#### Stated exercise:
Reproduce the opening lines of the records exactly, up to and including the line in which "COL = scn.collection" occurs.

#### Extracted material:
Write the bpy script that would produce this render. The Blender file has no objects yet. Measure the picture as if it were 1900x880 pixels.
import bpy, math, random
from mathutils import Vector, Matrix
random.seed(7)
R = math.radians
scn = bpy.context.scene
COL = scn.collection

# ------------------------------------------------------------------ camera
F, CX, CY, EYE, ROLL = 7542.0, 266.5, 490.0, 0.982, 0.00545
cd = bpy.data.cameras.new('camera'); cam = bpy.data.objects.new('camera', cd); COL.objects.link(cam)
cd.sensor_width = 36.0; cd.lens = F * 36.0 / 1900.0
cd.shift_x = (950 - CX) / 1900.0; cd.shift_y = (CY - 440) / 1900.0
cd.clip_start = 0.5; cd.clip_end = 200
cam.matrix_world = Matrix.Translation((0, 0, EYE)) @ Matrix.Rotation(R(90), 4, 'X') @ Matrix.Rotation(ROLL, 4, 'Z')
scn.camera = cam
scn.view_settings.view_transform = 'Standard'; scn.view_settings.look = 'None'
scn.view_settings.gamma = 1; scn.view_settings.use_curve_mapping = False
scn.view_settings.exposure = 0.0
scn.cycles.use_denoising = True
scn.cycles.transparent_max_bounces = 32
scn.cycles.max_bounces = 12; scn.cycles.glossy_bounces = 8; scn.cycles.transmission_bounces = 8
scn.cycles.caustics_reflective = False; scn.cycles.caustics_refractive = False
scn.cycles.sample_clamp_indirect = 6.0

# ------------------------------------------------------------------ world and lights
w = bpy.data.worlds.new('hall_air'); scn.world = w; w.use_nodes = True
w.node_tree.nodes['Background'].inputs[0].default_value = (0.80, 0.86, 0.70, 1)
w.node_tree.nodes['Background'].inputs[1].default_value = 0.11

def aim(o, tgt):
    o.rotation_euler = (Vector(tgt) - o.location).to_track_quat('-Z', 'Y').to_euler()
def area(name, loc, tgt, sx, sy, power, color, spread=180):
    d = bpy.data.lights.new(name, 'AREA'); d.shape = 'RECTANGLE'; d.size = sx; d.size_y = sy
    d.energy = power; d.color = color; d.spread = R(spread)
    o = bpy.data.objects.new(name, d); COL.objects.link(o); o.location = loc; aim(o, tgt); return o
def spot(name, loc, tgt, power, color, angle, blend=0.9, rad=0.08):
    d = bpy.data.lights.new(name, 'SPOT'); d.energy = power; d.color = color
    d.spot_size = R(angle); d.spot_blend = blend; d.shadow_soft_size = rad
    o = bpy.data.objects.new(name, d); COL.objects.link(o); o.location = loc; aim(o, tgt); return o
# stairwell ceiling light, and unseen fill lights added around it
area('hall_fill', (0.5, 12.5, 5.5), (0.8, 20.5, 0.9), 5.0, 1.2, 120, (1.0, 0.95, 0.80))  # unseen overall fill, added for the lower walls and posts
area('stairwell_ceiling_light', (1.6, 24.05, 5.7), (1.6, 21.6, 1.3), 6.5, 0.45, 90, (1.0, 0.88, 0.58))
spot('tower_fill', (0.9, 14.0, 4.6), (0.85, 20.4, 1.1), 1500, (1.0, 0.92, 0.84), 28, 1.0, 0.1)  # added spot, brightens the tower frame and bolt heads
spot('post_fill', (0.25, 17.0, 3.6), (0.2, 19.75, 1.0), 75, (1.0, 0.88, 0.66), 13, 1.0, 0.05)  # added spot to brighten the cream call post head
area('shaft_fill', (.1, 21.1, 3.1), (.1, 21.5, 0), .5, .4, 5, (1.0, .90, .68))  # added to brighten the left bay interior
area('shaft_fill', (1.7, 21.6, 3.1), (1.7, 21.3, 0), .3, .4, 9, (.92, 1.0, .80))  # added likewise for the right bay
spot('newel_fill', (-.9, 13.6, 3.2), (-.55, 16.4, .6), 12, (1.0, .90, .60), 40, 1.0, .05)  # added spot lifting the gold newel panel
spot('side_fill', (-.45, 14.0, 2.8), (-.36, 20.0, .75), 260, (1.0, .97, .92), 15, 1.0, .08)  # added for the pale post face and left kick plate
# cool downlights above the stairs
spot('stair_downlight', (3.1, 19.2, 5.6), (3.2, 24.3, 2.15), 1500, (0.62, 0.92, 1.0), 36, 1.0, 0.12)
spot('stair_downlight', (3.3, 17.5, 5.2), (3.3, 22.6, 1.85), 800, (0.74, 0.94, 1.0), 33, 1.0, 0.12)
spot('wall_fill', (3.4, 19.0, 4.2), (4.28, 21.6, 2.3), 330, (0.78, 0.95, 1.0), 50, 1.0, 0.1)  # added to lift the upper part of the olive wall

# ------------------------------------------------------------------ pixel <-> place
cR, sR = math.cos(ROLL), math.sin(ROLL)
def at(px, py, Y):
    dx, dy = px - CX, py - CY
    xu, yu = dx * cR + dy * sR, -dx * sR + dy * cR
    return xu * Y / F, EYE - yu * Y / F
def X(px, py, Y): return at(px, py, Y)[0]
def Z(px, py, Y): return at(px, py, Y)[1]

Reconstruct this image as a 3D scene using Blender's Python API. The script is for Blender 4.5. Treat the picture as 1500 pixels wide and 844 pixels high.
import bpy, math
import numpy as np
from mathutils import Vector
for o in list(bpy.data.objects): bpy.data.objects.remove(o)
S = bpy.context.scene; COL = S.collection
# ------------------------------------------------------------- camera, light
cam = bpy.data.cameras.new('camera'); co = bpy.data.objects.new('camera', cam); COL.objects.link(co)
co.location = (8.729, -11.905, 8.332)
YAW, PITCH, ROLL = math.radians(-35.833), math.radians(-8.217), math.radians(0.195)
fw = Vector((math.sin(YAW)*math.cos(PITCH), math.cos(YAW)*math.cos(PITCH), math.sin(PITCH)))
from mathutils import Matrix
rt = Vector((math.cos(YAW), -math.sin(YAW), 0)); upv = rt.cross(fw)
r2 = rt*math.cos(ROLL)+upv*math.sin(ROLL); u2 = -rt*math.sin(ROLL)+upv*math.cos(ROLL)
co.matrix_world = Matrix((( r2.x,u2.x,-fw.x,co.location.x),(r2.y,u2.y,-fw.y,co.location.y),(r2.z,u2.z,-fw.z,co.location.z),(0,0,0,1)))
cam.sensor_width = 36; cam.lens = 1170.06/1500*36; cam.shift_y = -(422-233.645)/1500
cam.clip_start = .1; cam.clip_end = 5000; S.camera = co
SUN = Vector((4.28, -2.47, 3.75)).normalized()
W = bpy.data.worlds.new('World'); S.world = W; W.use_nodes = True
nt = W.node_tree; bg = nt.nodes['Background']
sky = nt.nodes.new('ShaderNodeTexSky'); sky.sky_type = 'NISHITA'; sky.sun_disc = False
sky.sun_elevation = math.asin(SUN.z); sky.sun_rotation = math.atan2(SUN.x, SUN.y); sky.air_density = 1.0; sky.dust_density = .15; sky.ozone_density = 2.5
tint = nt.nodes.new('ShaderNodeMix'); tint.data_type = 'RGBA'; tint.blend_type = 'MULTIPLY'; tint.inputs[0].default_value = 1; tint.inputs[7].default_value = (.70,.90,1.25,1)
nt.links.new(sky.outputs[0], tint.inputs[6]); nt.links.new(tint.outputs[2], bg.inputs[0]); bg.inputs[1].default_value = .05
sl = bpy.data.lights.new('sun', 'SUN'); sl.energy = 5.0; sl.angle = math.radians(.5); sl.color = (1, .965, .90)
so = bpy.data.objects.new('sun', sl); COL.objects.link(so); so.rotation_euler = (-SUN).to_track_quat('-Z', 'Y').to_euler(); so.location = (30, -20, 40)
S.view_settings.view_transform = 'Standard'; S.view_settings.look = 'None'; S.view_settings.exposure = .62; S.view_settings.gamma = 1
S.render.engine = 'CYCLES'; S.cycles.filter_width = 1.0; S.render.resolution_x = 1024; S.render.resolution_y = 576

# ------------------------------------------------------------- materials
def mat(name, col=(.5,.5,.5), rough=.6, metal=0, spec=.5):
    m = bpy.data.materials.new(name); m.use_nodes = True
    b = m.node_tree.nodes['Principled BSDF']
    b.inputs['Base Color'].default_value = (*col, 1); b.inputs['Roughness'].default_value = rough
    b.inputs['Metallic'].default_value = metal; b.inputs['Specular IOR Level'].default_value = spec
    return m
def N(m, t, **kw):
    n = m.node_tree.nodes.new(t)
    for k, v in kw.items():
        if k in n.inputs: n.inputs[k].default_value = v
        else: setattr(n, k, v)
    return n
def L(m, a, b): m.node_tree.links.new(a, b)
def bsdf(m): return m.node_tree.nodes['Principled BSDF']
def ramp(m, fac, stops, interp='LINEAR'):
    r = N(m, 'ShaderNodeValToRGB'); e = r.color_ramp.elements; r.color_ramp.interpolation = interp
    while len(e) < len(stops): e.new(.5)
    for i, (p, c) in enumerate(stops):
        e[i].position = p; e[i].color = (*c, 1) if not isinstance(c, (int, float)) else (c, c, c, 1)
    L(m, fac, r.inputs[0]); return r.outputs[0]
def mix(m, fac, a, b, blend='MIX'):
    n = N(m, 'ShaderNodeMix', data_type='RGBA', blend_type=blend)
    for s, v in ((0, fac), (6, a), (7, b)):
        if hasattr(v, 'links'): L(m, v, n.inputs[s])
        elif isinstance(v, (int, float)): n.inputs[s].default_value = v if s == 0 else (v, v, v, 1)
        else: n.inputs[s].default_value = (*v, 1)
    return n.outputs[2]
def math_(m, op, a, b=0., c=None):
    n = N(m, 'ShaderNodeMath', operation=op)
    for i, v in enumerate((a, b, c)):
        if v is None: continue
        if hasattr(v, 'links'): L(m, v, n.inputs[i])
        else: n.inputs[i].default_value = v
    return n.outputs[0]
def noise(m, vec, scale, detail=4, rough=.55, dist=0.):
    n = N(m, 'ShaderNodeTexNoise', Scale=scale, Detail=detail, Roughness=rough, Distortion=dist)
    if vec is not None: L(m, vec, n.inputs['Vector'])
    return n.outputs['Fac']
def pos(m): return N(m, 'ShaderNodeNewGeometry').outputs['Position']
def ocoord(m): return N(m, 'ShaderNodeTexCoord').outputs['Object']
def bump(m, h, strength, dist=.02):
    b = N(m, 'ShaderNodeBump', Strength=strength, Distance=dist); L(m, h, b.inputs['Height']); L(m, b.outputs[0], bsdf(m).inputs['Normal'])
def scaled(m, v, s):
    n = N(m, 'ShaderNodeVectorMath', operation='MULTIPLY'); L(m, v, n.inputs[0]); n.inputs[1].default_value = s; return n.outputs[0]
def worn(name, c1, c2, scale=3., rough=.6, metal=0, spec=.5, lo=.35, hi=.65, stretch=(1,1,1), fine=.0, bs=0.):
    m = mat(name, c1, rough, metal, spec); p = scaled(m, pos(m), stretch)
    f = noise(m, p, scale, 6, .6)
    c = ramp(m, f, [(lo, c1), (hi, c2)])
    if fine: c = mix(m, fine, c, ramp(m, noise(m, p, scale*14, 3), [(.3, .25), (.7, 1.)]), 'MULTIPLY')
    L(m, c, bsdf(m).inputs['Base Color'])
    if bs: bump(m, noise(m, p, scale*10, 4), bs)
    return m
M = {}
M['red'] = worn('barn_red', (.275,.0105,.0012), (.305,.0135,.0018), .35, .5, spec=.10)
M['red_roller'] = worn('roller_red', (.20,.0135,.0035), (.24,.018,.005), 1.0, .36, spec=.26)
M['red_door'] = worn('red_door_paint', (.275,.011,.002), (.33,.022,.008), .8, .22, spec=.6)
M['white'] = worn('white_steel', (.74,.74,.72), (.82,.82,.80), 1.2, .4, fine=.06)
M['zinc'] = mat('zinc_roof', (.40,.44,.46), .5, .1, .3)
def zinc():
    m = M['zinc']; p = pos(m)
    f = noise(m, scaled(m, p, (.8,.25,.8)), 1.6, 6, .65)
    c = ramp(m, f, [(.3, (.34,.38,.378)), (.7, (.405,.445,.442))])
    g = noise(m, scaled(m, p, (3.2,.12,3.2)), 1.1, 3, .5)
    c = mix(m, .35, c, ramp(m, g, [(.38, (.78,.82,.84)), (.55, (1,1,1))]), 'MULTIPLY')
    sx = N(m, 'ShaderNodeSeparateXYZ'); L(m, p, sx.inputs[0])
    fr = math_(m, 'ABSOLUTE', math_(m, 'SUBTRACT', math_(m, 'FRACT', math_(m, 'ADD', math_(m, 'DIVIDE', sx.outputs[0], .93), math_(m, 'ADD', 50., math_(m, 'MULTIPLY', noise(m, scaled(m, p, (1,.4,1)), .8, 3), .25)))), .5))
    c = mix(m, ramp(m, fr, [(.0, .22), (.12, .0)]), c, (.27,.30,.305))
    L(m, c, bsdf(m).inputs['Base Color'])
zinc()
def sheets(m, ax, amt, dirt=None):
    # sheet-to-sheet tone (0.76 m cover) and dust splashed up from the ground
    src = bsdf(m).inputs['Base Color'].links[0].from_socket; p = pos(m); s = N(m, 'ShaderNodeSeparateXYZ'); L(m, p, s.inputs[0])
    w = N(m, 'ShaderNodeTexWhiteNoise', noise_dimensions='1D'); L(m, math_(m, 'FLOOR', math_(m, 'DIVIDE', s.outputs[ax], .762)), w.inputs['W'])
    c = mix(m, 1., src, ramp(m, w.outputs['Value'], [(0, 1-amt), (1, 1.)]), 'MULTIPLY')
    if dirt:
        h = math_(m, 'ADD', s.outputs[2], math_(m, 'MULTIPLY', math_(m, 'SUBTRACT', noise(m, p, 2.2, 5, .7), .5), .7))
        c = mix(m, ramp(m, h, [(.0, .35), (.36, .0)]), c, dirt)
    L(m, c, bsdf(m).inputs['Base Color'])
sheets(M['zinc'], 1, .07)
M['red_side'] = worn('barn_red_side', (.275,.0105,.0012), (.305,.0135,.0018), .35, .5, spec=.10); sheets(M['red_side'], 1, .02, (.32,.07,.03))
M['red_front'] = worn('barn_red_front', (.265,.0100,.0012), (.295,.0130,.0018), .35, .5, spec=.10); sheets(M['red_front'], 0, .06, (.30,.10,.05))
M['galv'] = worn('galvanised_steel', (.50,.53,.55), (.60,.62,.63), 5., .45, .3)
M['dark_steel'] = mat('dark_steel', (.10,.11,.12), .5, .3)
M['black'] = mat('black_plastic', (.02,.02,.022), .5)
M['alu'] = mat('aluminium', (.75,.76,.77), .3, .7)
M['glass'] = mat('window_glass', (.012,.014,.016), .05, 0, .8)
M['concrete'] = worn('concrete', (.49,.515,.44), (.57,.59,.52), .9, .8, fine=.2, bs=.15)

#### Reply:
Write the bpy script that would produce this render. The Blender file has no objects yet. Measure the picture as if it were 1900x880 pixels.
import bpy, math, random
from mathutils import Vector, Matrix
random.seed(7)
R = math.radians
scn = bpy.context.scene
COL = scn.collection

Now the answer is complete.